О стойкости четы Маэ может дать представление один день из жизни этой семьи, когда они могли уже в полной мере ощутить свои несчастья и сделать выбор: продолжать борьбу или сдаться. День тяжелый, жестокий, но еще не самый ужасный; после него последуют беды, которым не видно будет конца… Не много времени потребовалось, чтобы в полный упадок пришли дела семьи, где и дети с десяти лет зарабатывали на жизнь. Отнесенд старьевщику жалкое имущество, вплоть до холста с тюфяков и носового платка за два су. Унесли и розовую картонную коробку, которую Маэ когда-то подарил жене. «В нищей семье горько оплакивали каждую вещь», но с коробкой расстаться не решались: единственная семейная ценность, она, как символ домашнего очага, украшала собой буфет. Жена как-то спросила нерешительно, не продать ли коробку? «И побледнела». Маэ резко выпрямился: «Нет, этого я не хочу». Но настал день, когда дошло и до розовой коробки; женщина сокрушалась о ней, «словно о ребенке, которого пришлось подкинуть». Больше уже не пытались искать чего- либо на продажу: знали, что «нет в доме ничего» — ни картофелины, ни куска угля, ни свечи. Только выпавший снег своей белизной рассеивал мрак в опустевшей холодной комнате. Впрочем, аббат Ранвье не удивился, войдя в этот «мертвый дом без света, без тепла, без хлеба», — он уже успел побывать в двух соседних жилищах.

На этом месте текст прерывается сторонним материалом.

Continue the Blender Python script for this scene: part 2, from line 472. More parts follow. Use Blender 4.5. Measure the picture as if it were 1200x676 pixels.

Но чете Маэ пришлось поступиться и большим, с чем горечь потери необходимого имущества не могла сравниться. Мать недавно еще грозила, что своими руками прикончит Ленору, Анри, Жанлена, если они вздумают нищенствовать. Но поистине не было жертвы, перед которой остановилась бы жена Маэ в своей страстной жажде справедливости. Чтобы продержаться, она «теперь сама посылала их на улицу»; дети гордой Маэ «бродили по дорогам и просили милостыню». Мало того, она говорила, что все десять тысяч углекопов Монсу «с посохом и сумой пойдут по миру, как нищие, обходя несчастный край». Однако дети Маэ приходили из своих странствий с пустыми руками: шахтеры сами были задавлены нищетой, а обыватели вооружены «благоразумием», и в семье Маэ умирала от голода Альзира — девочка, которой счастье рисовалось в виде очень теплого дома, «где дети играют и едят сколько им угодно». А сам Маэ, не в силах помочь, шагал из угла в угол, «ударяясь о стену, словно отупевший зверь, который уже не узнает своей клетки».
Этьен вздрогнул, услышав в темной, холодной комнате счастливый смех Альзиры: в лихорадочных видениях к ней пришло лето, она играла на солнце. «У него перехватило дыхание от жалости». Но то была жалость человека, уже теряющего внутреннюю связь с миром горя, труда и нужды. Мысли, пришедшие к нему в часы долгих раздумий в убежище Жанлена в Рекийяре, не были случайны. Ощущения, которые он испытывал сейчас, вновь непосредственно соприкоснувшись с жизнью своих товарищей, это подтверждали. «Он чувствовал отвращение, неловкость рабочего, отозванного от своего класса, человека более утонченного благодаря образованию, полного честолюбивых стремлений. Ах, какая тут нищета! И этот запах, и эти сбившиеся в кучу несчастные люди… Зрелище этой агонии потрясло его, он искал слов, чтобы дать им совет — покориться».